In his 2018 book, ‘Wales: The First & Final Colony’, Plaid’s leader Adam Price says the party would begin rolling out its independence plans if it is successful in May’s election.

Independence has gained momentum in Wales in recent years.

Polls differ, but a YouGov survey released in January found that 31 percent of Welsh voters want an independence referendum in the next five years, compared to 47 percent of those who are against the idea.

This is far off the support that independence has in Scotland, which more than half of the population want.

Yet, as the renowned historian Robert Tombs told, even that might prove precarious.

He reflected on the Brexit vote and cited evidence that showed as many as two-thirds of Britons not liking the EU, but the vote only amounted to 52 percent.

Prof Tombs said: “If you think about the Brexit referendum, a lot of people didn’t like the EU, with some evidence that as many as two thirds of people were not keen on it.

“Yet, only just over half voted to leave because of the economic risks, among other things.

“It seems to me if you think that Scotland is similar, you’d have to have at least two thirds of the Scottish electorate saying they wanted independence before it became a serious prospect.

“As far as I know it’s only just over the 50 percent mark, and I can’t believe that’s anywhere near enough to make it happen when there’s such a serious campaign about it already under way.”

In Wales, many have noted that the crucial obstacle Plaid faces is a policy that is similar to the SNP’s: That it wishes to break away from the UK but wants EU membership.

Mr Price has justified this discrepancy by claiming that “Wales and Europe have always been tightly woven together like a Celtic knot”, highlighting the age-old relationship the Welsh have had with their European neighbours in the face of English adversity.
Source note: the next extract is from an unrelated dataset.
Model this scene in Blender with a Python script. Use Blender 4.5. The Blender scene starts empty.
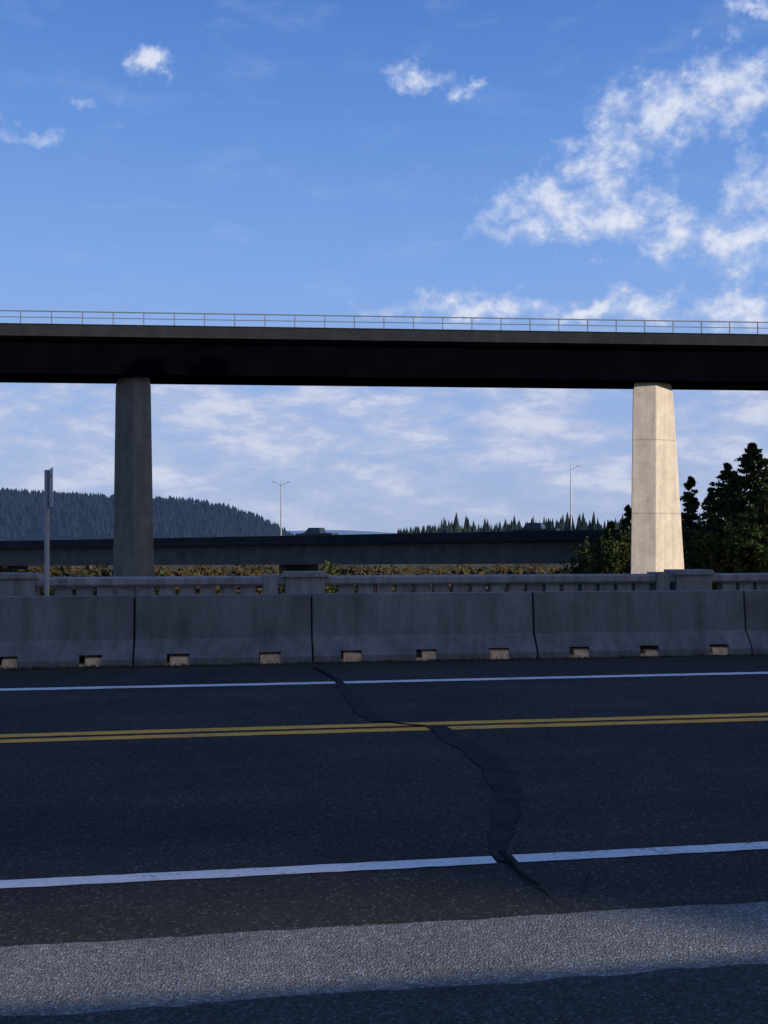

But the data shows it is difficult to reconcile this historical relationship with a Welsh population who want to leave their ties with Brussels behind them.

However, a poll carried out by ITV last month suggested the tide may be turning.

There, 44 percent of Welsh voters said they would vote Yes in an EU membership vote, while 38 percent said they would reject it, the trend clearly in line with a growth in support for independence.

Meawhile, Mr Johnson has thrown his weight behind a campaign to stop Scotland from leaving the Union.